Extensions of the technique to multi-component/multi-element systems involves two distinct steps. The first is the computation of a bispectrum/alternate-feature vector for a multi-component system. The second is extending the number of interactions that need to be mapped from DFT using machine learning. As a case in point, we consider the semiconductor InAs. Instead of a single s − p interaction we included in the output reference dataset, now, two such interactions need to be included, since the s − p interactions involving an In s orbital and an As p orbital is quite different that those involving As s and In p orbitals. Apart from this modification, no additional changes are needed in the technique when applying it to multi-component systems.

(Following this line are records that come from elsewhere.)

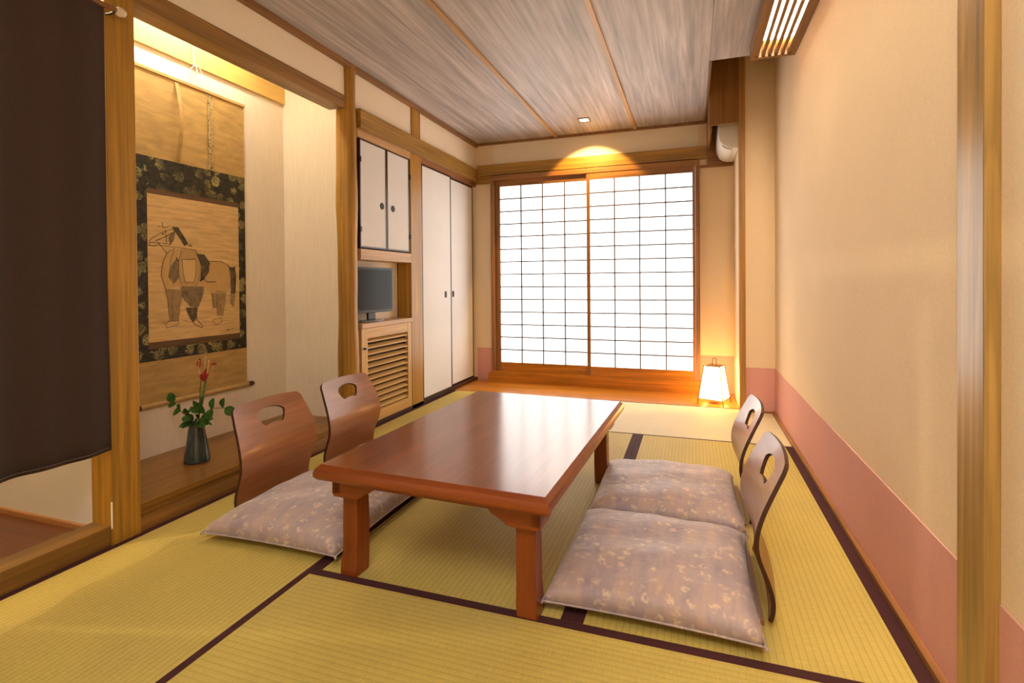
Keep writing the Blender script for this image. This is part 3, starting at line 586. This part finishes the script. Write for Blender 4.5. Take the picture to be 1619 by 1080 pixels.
def flower():
    t = thing('red_flower', 'tall slender flower stem with curled red petals and long stamens', 'flower', (VX, VY, .27), group='sprigs in the green vase')
    bm = bmesh.new(); bm_tube(bm, [(.005, .005, -.1), (.012, 0, .02), (.028, -.004, .12), (.034, -.006, .20), (.046, -.008, .25)], [.0035, .0035, .003, .0028, .0024], 7); obj('stem', bm, STEM, t, 60)
    bm = bmesh.new(); bm_tube(bm, [(.03, 0, .10), (.05, -.004, .17), (.070, -.006, .23), (.082, -.008, .262)], [.006, .008, .006, .003], 7); obj('side_stem', bm, STEM, t, 60)
    for (b, d, n, L_, wd) in [((.066, -.008, .235), (.1, -.2, 1), (0, -.9, .3), .062, .034), ((.066, -.008, .235), (.5, -.3, .7), (0, -.9, .3), .05, .022), ((.036, -.006, .30), (-.1, -.2, 1), (0, -.9, .3), .046, .026), ((.108, -.008, .32), (.9, -.2, .25), (0, -.5, .8), .04, .02), ((.070, -.008, .24), (-.5, -.3, .6), (0, -.9, .3), .04, .022)]:
        bm = bmesh.new(); leaf(bm, b, d, n, L_, wd, .3); bmesh.ops.solidify(bm, geom=bm.faces[:], thickness=.0008); obj('petal', bm, PETAL, t, 60)
    for path in [[(.046, -.008, .25), (.028, -.008, .29), (.032, -.008, .335)], [(.046, -.008, .25), (.058, -.01, .27), (.072, -.01, .30), (.074, -.01, .352)], [(.070, -.008, .25), (.088, -.01, .285), (.098, -.01, .338)], [(.075, -.008, .24), (.108, -.01, .27), (.124, -.01, .315)]]:
        bm = bmesh.new(); bm_tube(bm, path, .0018, 5); bmesh.ops.create_icosphere(bm, subdivisions=1, radius=.0042, matrix=Matrix.Translation(path[-1])); obj('stamen', bm, STAMEN, t, 60)
    for b, d in [((.02, 0, .08), (-.6, -.4, .5)), ((.03, 0, .13), (.6, -.4, .5)), ((.028, 0, .10), (-.3, -.5, .7))]:
        bm = bmesh.new(); leaf(bm, b, d, (0, -.8, .4), .05, .03); bmesh.ops.solidify(bm, geom=bm.faces[:], thickness=.0008); obj('leaf', bm, LEAF, t, 60)
flower()

# ------------------------------------------------------------------ doorway curtain and rod
def noren():
    t = thing('doorway_curtain', 'dark brown plain doorway curtain hanging at the left edge', 'curtain', (.045, .80, .372))
    hgt = 1.618
    for y0, y1 in ((-.56, .030), (.050, .462)): noren_cloth(t, y0, y1, hgt)
    r = noren_rod()
def noren_cloth(t, y0, y1, hgt):
    bm = bmesh.new(); ny, nz = 44, 24; A = []
    for j in range(nz+1):
        row = []
        for i in range(ny+1):
            y = y0+(y1-y0)*i/ny; z = hgt*j/nz; k = 1-.45*j/nz
            row.append(bm.verts.new((k*(.013*sin(y*21+.6)+.006*sin(y*47+2)+.009*sin(y*13+z*1.1)), y+.012*(1-j/nz)**3*(1 if i > ny*.8 else 0)*((i/ny-.8)/.2), z-.006*sin(y*4))))
        A.append(row)
    for a, b in zip(A, A[1:]):
        for i in range(ny): bm.faces.new((a[i], a[i+1], b[i+1], b[i]))
    bmesh.ops.solidify(bm, geom=bm.faces[:], thickness=.0018); obj('cloth', bm, NOREN, t, 180)
    bm = bmesh.new(); P = [(.0025+(.013*sin(y*21+.6)+.006*sin(y*47+2)+.009*sin(y*13)), y, -.006*sin(y*4)+.012) for y in [y0+(y1-y0)*i/40 for i in range(41)]]
    bm_tube(bm, P, .002, 5); obj('hem', bm, NOREN, t, 60)
def noren_rod():
    r = thing('curtain_rod', 'pale curtain rod end with a round knob above the dark curtain', 'rod', (.045, 1.28, 1.985))
    bm = bmesh.new(); bm_tube(bm, [(0, -1.1, .006), (0, .018, .006)], .009, 12); obj('rod', bm, BROWN_Y, r, 50)
    bm = bmesh.new(); bm_tube(bm, [(0, .018, .006), (0, .024, .006), (0, .034, .006), (0, .048, .006), (0, .054, .006)], [.010, .016, .018, .014, .006], 14); obj('rod_knob', bm, plain('clear_knob', (226, 206, 184), .15), r, 60)
    bm = bmesh.new(); bm_tube(bm, [(0, .012, -.004), (-.02, .012, -.006), (-.041, .012, -.004)], .005, 8); obj('bracket', bm, BLACK, r, 60)
noren()

# ------------------------------------------------------------------ cupboards, television, closet doors
def wall_cabinet():
    t = thing('wall_cabinet', 'small white upper cupboard with dark edged double doors', 'cupboard', (0, 3.10, 1.135))
    box('shelf_board', (-.125, 0), (-.31, .31), (0, .071), PALEW_Y, t, .003); box('body', (-.125, -.03), (-.31, .31), (.072, .798), MATT_DARK, t)
    for y0, y1, s, hs in ((-.31, -.006, 1, -1), (.0, .296, -1, 1)):
        d = box('door', (-.024, -.006), (y0+.010, y1-.010), (.090, .788), FUSUMA, t)
        for a, b, c, e in ((y0, y0+.010, .080, .798), (y1-.010, y1, .080, .798)): box('edge_strip', (-.026, -.003), (a, b), (c, e), DARKW, d)
        box('edge_strip', (-.026, -.003), (y0+.010, y1-.010), (.080, .090), DARKW, d); box('edge_strip', (-.026, -.003), (y0+.010, y1-.010), (.788, .798), DARKW, d)
        yp = y1-.055 if s > 0 else y0+.075
        bm = bmesh.new(); bm_tube(bm, [(-.007, yp, .384), (-.004, yp, .384), (-.0035, yp, .384)], [.024, .024, .018], 18); obj('round_pull', bm, PULL, d, 50)
    for z in (.20, .66):
        for y in (-.3135, .297): box('hinge', (-.004, .004), (y, y+.014), (z-.018, z+.018), BLACK, t)
wall_cabinet()
def louver_cabinet():
    t = thing('louvered_cabinet', 'honey wood low cabinet with slatted door under the television', 'cabinet', (0, 3.10, .028))
    box('counter_top', (-.125, .004), (-.31, .31), (.650, .682), PALEW_Y, t, .003); box('body', (-.125, -.05), (-.31, .31), (0, .650), MATT_DARK, t)
    bm = bmesh.new(); bm_box(bm, (-.03, -.002), (-.31, -.245), (.0, .648), .002); bm_box(bm, (-.03, -.002), (.255, .308), (.0, .648), .002)
    n0 = len(bm.faces); bm_box(bm, (-.03, -.003), (-.245, .255), (.578, .648), .002); bm_box(bm, (-.03, -.003), (-.245, .255), (.0, .075), .002)
    for f in bm.faces:
        if -.25 < f.calc_center_median().y < .26 and f.calc_center_median().x < 1: f.material_index = 1 if abs(f.calc_center_median().y) < .2 else 0
    d = obj('door', bm, [HONEY_Z, HONEY_Y], t)
    s0 = None
    for i in range(12):
        z = .094+i*.0425
        if s0 is None:
            bm = bmesh.new(); bm_prism(bm, [(-.036, .010), (-.033, .014), (-.006, -.003), (-.006, -.011), (-.009, -.011)], -.245, .255, 1); s0 = obj('slat', bm, HONEY_Y, d, None, (0, 0, z))
        else: same('slat', s0, d, (0, 0, z))
    box('knob', (-.002, .012), (-.290, -.272), (.508, .522), BLACK, d, .003)
louver_cabinet()
def television():
    t = thing('television', 'small flat black television in the cabinet niche', 'television', (-.062, 2.985, .711), R(0))
    rz = R(-8); g = []
    g.append(box('housing', (-.02, .012), (-.21, .21), (.062, .378), TVB, t, .006)); g.append(box('screen', (.0105, .0135), (-.193, .193), (.082, .362), TVS, t))
    g.append(box('speaker_bar', (.012, .016), (-.20, .20), (.064, .078), TVB, t, .002)); g.append(box('stand_neck', (-.014, .004), (-.035, .035), (.012, .064), TVB, t, .003))
    bm = bmesh.new(); bm_prism(bm, [(.050*cos(a), .105*sin(a)) for a in [2*pi*k/28 for k in range(28)]], 0, .012, 2); g.append(obj('stand_base', bm, GREYP, t))
    box('side_button', (-.006, .004), (.2095, .2125), (.23, .25), GREYP, t)
    t.rotation_euler = (0, 0, rz)
television()
box_ = thing('wall_niche', 'plain recessed niche behind the television', 'wall', kind='structure')
box('niche_back', (-.14, -.126), (2.79, 3.41), (.711, 1.134), CREAM, box_)
def closet_door(y0, y1, x, yp, label):
    t = thing('sliding_door', label, 'door', (x, (y0+y1)/2, .030), group='white closet doors'); h = (y1-y0)/2; z = 1.912
    box('paper_panel', (-.020, 0), (-h+.012, h-.012), (.014, z-.014), FUSUMA, t)
    for a, b in ((-h, -h+.012), (h-.012, h)): box('edge_strip', (-.022, .003), (a, b), (0, z), DARKW, t)
    for a, b in ((0, .014), (z-.014, z)): box('edge_strip', (-.022, .003), (-h+.012, h-.012), (a, b), DARKW, t)
    yy = yp-(y0+y1)/2; bm = bmesh.new(); pts = []
    for k in range(20):
        a = 2*pi*k/20; pts.append((yy+.018*cos(a), .846+(.012 if sin(a) >= 0 else -.012)+.018*sin(a)))
    bm_prism(bm, pts, -.001, .003, 0); obj('finger_pull', bm, PULL, t)
closet_door(3.585, 4.102, -.008, 3.99, 'tall white sliding closet door next to the cabinets')
closet_door(4.085, 4.635, -.036, 4.19, 'tall white sliding closet door next to the window wall')

# ------------------------------------------------------------------ lamps
def ceiling_light():
    t = thing('ceiling_light', 'long wooden ceiling lamp with slats over warm tubes along the right wall', 'lamp', (2.517, 3.27, H))
    z0, z1 = -.085, 0; y0 = -2.6
    box('side_board', (-.122, -.094), (y0, 0), (z0, z1), SLATW, t, .002); box('side_board', (.094, .120), (y0, 0), (z0, z1), SLATW, t, .002)
    box('end_board', (-.094, .094), (-.026, 0), (z0, z1), SLATW, t, .002); box('end_board', (-.094, .094), (y0, y0+.03), (z0, z1), SLATW, t, .002)
    box('light_panel', (-.090, .090), (y0+.04, -.10), (-.018, -.014), LAMPW, t)
    box('top_board', (-.094, .094), (y0+.03, -.026), (-.012, -.002), SLATW, t)
    s0 = None
    for i in range(6):
        x = -.085+i*.034
        if s0 is None: s0 = box('slat', (-.0095, .0095), (y0+.03, -.026), (-.078, -.040), SLATW, t); s0.location = (x, 0, 0)
        else: same('slat', s0, t, (x, 0, 0))
ceiling_light()
t = thing('recessed_downlight', 'small square recessed ceiling lamp above the window beam', 'lamp', (1.19, 4.26, H))
for x, y in (((-.05, -.036), (-.05, .05)), ((.036, .05), (-.05, .05)), ((-.036, .036), (-.05, -.036)), ((-.036, .036), (.036, .05))): box('trim_frame', x, y, (-.006, -.0005), BROWN_X, t)
box('lens', (-.036, .036), (-.036, .036), (-.003, -.0005), DOWNL, t)
d = bpy.data.lights.new('downlight_beam', 'SPOT'); d.energy = DOWN_E; d.color = (1, .58, .16); d.spot_size = R(90); d.spot_blend = .2; d.shadow_soft_size = .03
o = bpy.data.objects.new('downlight_beam', d); COL.objects.link(o); o.parent = t; o.location = (0, 0, -.012); o.rotation_euler = (R(30), 0, 0)
t = thing('tube_lamp', 'hidden fluorescent tube behind the alcove lintel', 'lamp', (-.32, 2.0, 2.43))
bm = bmesh.new(); bm_tube(bm, [(0, -.52, 0), (0, .26, 0)], .013, 12); obj('tube', bm, TUBE, t, 50)
box('mount', (-.03, .03), (-.55, .5), (.02, .05), WHITEP, t, .003)

# ------------------------------------------------------------------ air conditioner, cover, switch
def air_conditioner():
    t = thing('air_conditioner', 'white wall air conditioner under the brown wooden cover', 'air conditioner', (2.404, 4.36, 1.985))
    bm = bmesh.new(); pts = [(0, 0), (-.045, .002), (-.085, .014), (-.115, .036), (-.134, .066), (-.142, .10), (-.142, .27), (0, .27)]
    bm_prism(bm, pts, -.24, .24, 1); bmesh.ops.bevel(bm, geom=[e for e in bm.edges if len(e.link_faces) == 2 and e.calc_face_angle(0) > .8], offset=.006, segments=2, affect='EDGES'); obj('body', bm, WHITEP, t, 40)
    bm = bmesh.new(); bm_prism(bm, [(-.05, -.001), (-.088, .010), (-.118, .033), (-.121, .031), (-.09, .006), (-.05, -.005)], -.21, .21, 1); obj('air_flap', bm, WHITEP, t)
    c = thing('air_conditioner_cover', 'brown wooden cover board hanging in front of the air conditioner', 'cover', (2.31, 4.015, 2.14))
    box('front_board', (-.112, .086), (-.012, .012), (0, .50), ACW, c, .002); box('side_board', (-.118, -.100), (.012, .60), (-.02, .50), BROWN_Z, c, .002)
    bm = bmesh.new(); bm_prism(bm, [(.02, -.02), (.06, -.02), (.045, -.09), (.035, -.10)], -.116, -.106, 0); obj('side_bracket', bm, BROWN_Z, c)
air_conditioner()
s = thing('wall_switch', 'white wall switch plate on the pier beside the lantern', 'switch', (2.405, 4.36, .30)); box('plate', (-.008, 0), (-.035, .035), (-.06, .06), WHITEP, s, .003); box('rocker', (-.011, -.007), (-.012, .012), (-.022, .022), WHITEP, s, .001)
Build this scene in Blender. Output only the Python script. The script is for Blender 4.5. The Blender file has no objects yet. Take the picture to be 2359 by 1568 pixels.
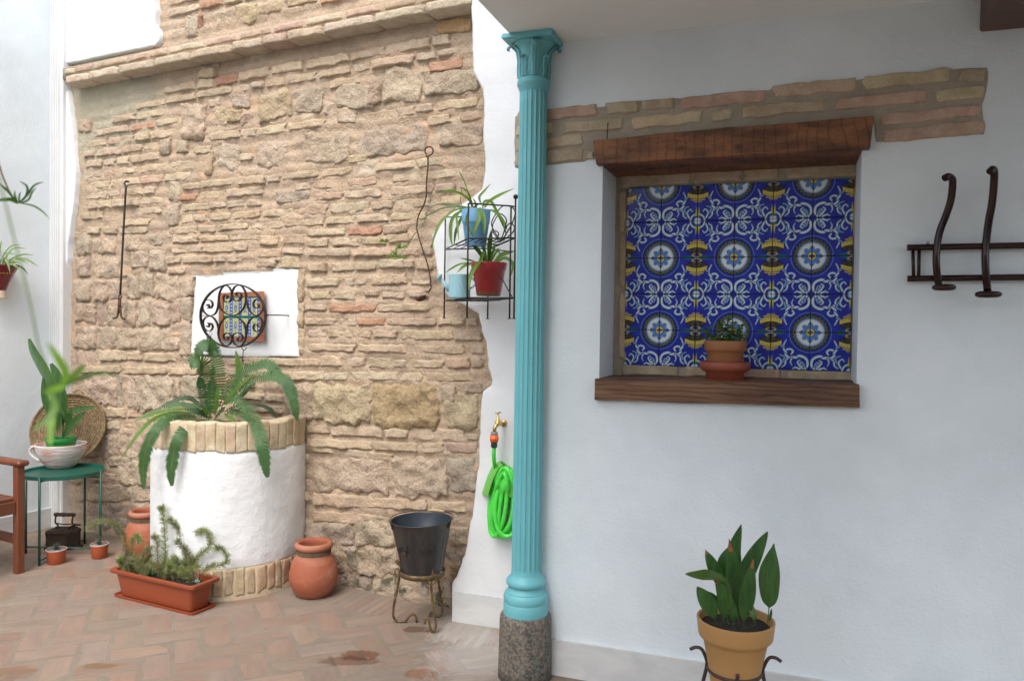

In conclusion, we have proposed a technique based on Machine Learning for automated learning and prediction of DFT Hamiltonians. The method is based on a non-parametric, non-linear mapping of atomic bispectrum features to DFT Hamiltonian elements using Kernel Ridge Regression. It is transferable across material systems and is independent of the specifics of the DFT functional used. We have demonstrated that the method can provide accurate prediction of DFT Hamiltonians and that the derived electronic structure quantities compare accurately to their DFT calculated counterparts. We believe that the method provides a promising starting point for highly-automated learning and prediction of DFT Hamiltonian elements towards application in high-throughput electronic structure calculations.